Applying to College


An ad for college help featured in a school brochure.

Chloe Beiriger, 21st Century Journalism

Students across the world are applying for college. Whether it’s finding the right time to apply, making sure you have all the requirements, getting credits or writing the actual application, all can be struggles during high school.

“Do it early. The earlier the better because that’s when the scholarships are available and that way you know as a student where you’re headed and what you need to get done,” 9th grade English teacher Tim Williams said.

For senior Anna Monro, who recently got accepted into Avila, she felt that she should’ve taken this advice.

“I probably should’ve starting applying a lot sooner than I did,” Monro said. “All I did was apply to one school and I got in and that was the one I wanted to go to. So if I could do it over again, I would apply either over the summer of junior year (going into senior year) or right when you hit senior year.”

When writing an application essay, make sure you put as much effort as possible into it. Even simple grammar mistakes can make a difference. College adviser Jasmin Morgan helps students out with troubles they may be experiencing with college applications and writing the essay.

“Proofreading is the biggest thing,” Morgan said. “Some students will write an essay, don’t proofread it and just submit it. There’s typos, grammatical errors, and those are things colleges look at. They can tell if you didn’t proofread your essay. They can clearly see that you didn’t take time to sit down and make sure you submitted a great piece of work.”

While someone should focus on proofreading, they shouldn’t fixate too much on the costs because there are always options available to help with money troubles. Most schools provide resources to students to help with money, like scholarships or financial aid.

“Students with free or reduced lunch qualify for application fee waivers and they can get waivers for ACT exams as well,” Morgan said.

For students not receiving benefits from free or reduced lunches, info is always available and students can get help from their counseling office or counselor at school.

When it comes to choosing a major, not everyone will take the same amount of time.
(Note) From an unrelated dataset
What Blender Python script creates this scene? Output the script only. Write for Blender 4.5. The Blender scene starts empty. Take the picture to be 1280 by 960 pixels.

For some, like Williams, they’ll know what they want to do right away.

“Pretty much for my senior year in high school I figured I wanted to be an English teacher,” Williams said.  

For others, it may not come to them as quickly.

“It’s completely okay not to know what you want to do or have a plan. Thousands of students across the country go to college and have no idea what they want to do, you just gotta give it some time. So it’s completely OK not to know, you can still go to a four year and have all the benefits and enjoy it,” Morgan said.